FILE: The cemetery for migrants who have died trying to reach Europe, in the village of Zarzis, Tunisia. , Saturday June 12, 2021. Rachid Koraïchi bought the plot of land to be used as a final resting place for people who died trying to migrate.

UPDATD WITH NEW NUMBER OF BODIES RECOVERED: TUNIS - Tunisia's coastguard said Thursday 24 people had died in a shipwreck carrying sub-Saharan African migrants, a group that complains of not feeling safe since the country's president delivered an incendiary speech against them.

On Thursday, it said 14 more bodies of migrants were discovered, including six women, as well as the body of the boat's Tunisian captain.

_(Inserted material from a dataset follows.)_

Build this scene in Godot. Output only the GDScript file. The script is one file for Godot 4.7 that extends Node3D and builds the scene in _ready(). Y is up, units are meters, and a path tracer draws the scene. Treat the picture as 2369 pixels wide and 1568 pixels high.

This, after the coastguard announced on Wednesday that it had recovered 10 bodies after the shipwreck the day before off the North African coastal city of Sfax.

Faouzi Masmoudi, the spokesman for the court of Sfax which is investigating the tragedy, said the bodies had been trapped under the boat.

The spokesman for the National Guard also announced Thursday that 41 Tunisian migrants, including five women and nine children, had been "rescued" off the coast of Sousse.

Drowning accicdents off Tunisia have dramatically increased in recent weeks, leaving dozens dead and missing, amid a sharp rise in migrant boats heading towards Italy from the Tunisian coast.

Tunisia has taken over from Libya as a main departure point for people fleeing poverty and conflict in Africa and the Middle East in the hope of a better life in Europe.

Three times as many people sought to reach the European Union across the Mediterranean in the first three months of 2023 compared to last year, the EU's border agency said, as the U.N. migration arm decried the deadliest first quarter since 2017.

The Tunisian National Guard said this month that more than 14,000 migrants, mostly from sub-Saharan Africa, were intercepted or rescued in the first three months of the year while trying to cross to Europe, five times more than figures recorded in the same period last year.

On Tuesday, Italy's right-wing government announced a state of emergency on immigration, a move that will allow it to send back unwanted migrants more quickly.